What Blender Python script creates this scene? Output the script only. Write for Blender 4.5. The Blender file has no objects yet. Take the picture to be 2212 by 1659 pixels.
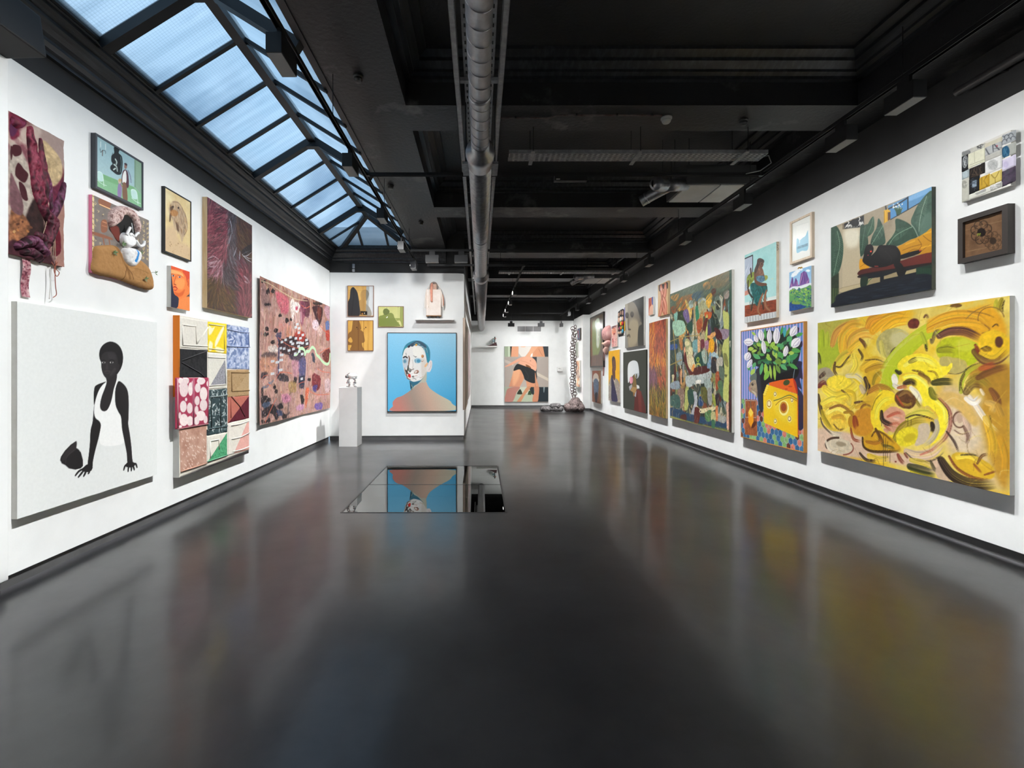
import bpy, bmesh, math, random
import numpy as np
from mathutils import Vector, Matrix

scene = bpy.context.scene
COL = scene.collection
R = math.radians

# ------------------------------------------------------------------ camera
F_PX, VPX, VPY, EYE = 1000.0, 1036.0, 802.0, 1.45       # focal length / vanishing point in a 2212x1659 frame, eye height in m
cam_d = bpy.data.cameras.new('camera')
cam_d.sensor_width = 36.0
cam_d.lens = 36.0 * F_PX / 2212.0
cam_d.shift_x = (1106.0 - VPX) / 2212.0
cam_d.shift_y = -(829.5 - VPY) / 2212.0
cam_d.clip_start = 0.05
cam = bpy.data.objects.new('camera', cam_d)
COL.objects.link(cam)
cam.location = (0, 0, EYE)
cam.rotation_euler = (R(90), 0, 0)
scene.camera = cam

# ------------------------------------------------------------------ sky, exposure
world = bpy.data.worlds.new('sky'); scene.world = world
world.use_nodes = True
wn, wl = world.node_tree.nodes, world.node_tree.links
wn.clear()
w_out = wn.new('ShaderNodeOutputWorld'); w_bg = wn.new('ShaderNodeBackground')
w_tc = wn.new('ShaderNodeTexCoord'); w_no = wn.new('ShaderNodeTexNoise'); w_cr = wn.new('ShaderNodeValToRGB')
w_no.inputs['Scale'].default_value = 3.0; w_no.inputs['Detail'].default_value = 4.0
w_cr.color_ramp.elements[0].position = 0.35; w_cr.color_ramp.elements[0].color = (0.29, 0.48, 0.66, 1)
w_cr.color_ramp.elements[1].position = 0.68; w_cr.color_ramp.elements[1].color = (0.45, 0.63, 0.80, 1)
wl.new(w_tc.outputs['Generated'], w_no.inputs['Vector']); wl.new(w_no.outputs['Fac'], w_cr.inputs['Fac'])
wl.new(w_cr.outputs['Color'], w_bg.inputs['Color']); wl.new(w_bg.outputs['Background'], w_out.inputs['Surface'])
w_bg.inputs['Strength'].default_value = 1.75
scene.view_settings.view_transform = 'Standard'
scene.view_settings.look = 'None'
scene.view_settings.gamma = 1.0
scene.view_settings.use_curve_mapping = False
scene.view_settings.exposure = 0.0
LAMP_W = 26.0                                            # watts of one track head
LAMP_COL = (0.985, 0.995, 1.0)

# ------------------------------------------------------------------ helpers: materials
def lin(c):
    c = np.asarray(c, dtype=float)
    return np.where(c <= 0.04045, c / 12.92, ((c + 0.055) / 1.055) ** 2.4)
def hx(h):
    return np.array([int(h[i:i + 2], 16) / 255.0 for i in (0, 2, 4)])
def rgba(h):
    if isinstance(h, str): h = lin(hx(h))
    return (float(h[0]), float(h[1]), float(h[2]), 1.0)

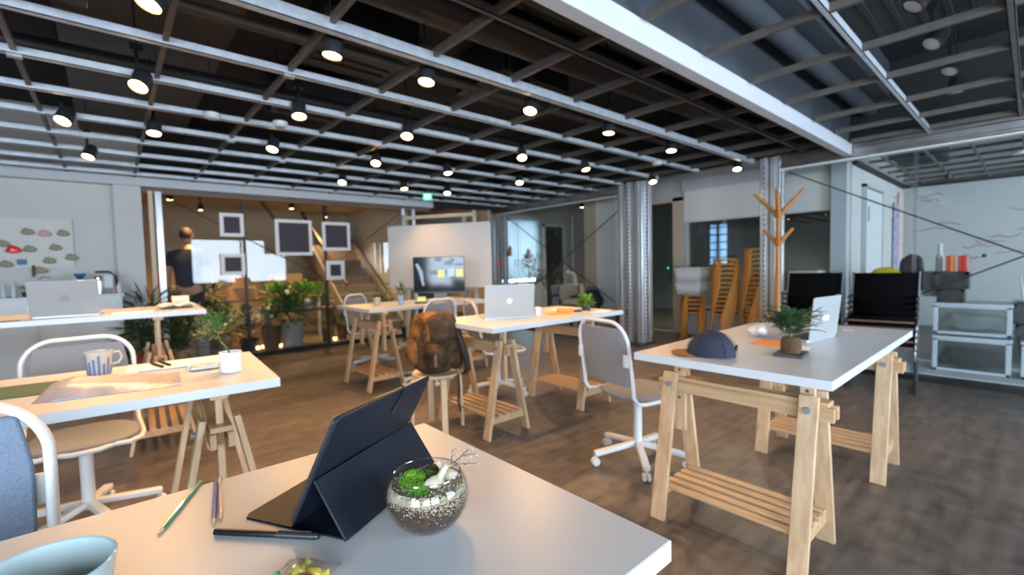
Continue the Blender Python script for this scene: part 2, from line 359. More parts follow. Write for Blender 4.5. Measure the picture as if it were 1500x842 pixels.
# ---- side partition along Y at x = CX
sp = thing('window_side_far', None, None, (CX, 0, 0)); sp['kind'] = 'structure'
def chan_beam(parent, y0, y1, z0, z1):
    MB().box(-.06, y0, z0+.10, .06, y1, z1).box(-.045, y0, z0+.03, .045, y1, z0+.10).box(-.06, y0, z0, .06, y1, z0+.03).build('header_beam', 'galvb', parent, bevel=.004)
    MB().box(-.055, y0, z0-.02, .055, y1, z0-.005).build('header_flange', 'white', parent)
chan_beam(sp, 4.2, 7.45, 2.30, 2.46)
MB().box(-.06, 4.2, 0, .06, 7.45, .06).build('floor_track', 'black', sp)
MB().box(-.004, 4.4, .06, .004, 7.05, 2.28).build('pane', 'glass', sp, smooth=False)
for y in (7.10, 7.3): MB().box(-.05, y-.04, .06, .05, y+.04, 2.30).build('post', 'galv', sp, bevel=.003)
MB().tube([(-.03, 7.05, 2.24), (-.03, 4.4, .62)], .008, 6).build('brace_cable', 'wire', sp)
MB().tube([(-.03, 7.05, .35), (-.03, 4.3, 2.06)], .008, 6).build('brace_cable', 'wire', sp)
sn = thing('window_side_near', None, None, (CX, 0, 0)); sn['kind'] = 'structure'
chan_beam(sn, -3, 2.02, 2.31, 2.47)
MB().box(-.07, -3, 0, .07, 2.0, .05).build('floor_track', 'black', sn)
MB().box(-.004, .80, .05, .004, 1.96, 2.29).build('pane', 'glass', sn, smooth=False)
MB().box(-.004, -2.9, .05, .004, .78, 2.29).build('pane', 'glass', sn, smooth=False)
MB().box(-.008, .776, .05, .008, .804, 2.29).build('mullion', 'fglass', sn)
MB().tube([(-.03, 1.92, 2.26), (-.03, -1.3, .50)], .008, 6).build('brace_cable', 'wire', sn)
MB().tube([(-.03, 1.92, .25), (-.03, -1.3, 1.93)], .008, 6).build('brace_cable', 'wire', sn)
MB().blob((-.035, .30, 1.235), .018).build('cable_joint', 'wire', sn)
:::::
Goal: From the top of the listing above, repeat each line exactly until you reach the line containing "R = math.radians", and repeat that one too. Leave the pictures out.

Response to this task:
What Blender Python script creates this scene? Output the script only. Write for Blender 4.5. The Blender file has no objects yet. Take the picture to be 2212 by 1659 pixels.
import bpy, bmesh, math, random
import numpy as np
from mathutils import Vector, Matrix

scene = bpy.context.scene
COL = scene.collection
R = math.radians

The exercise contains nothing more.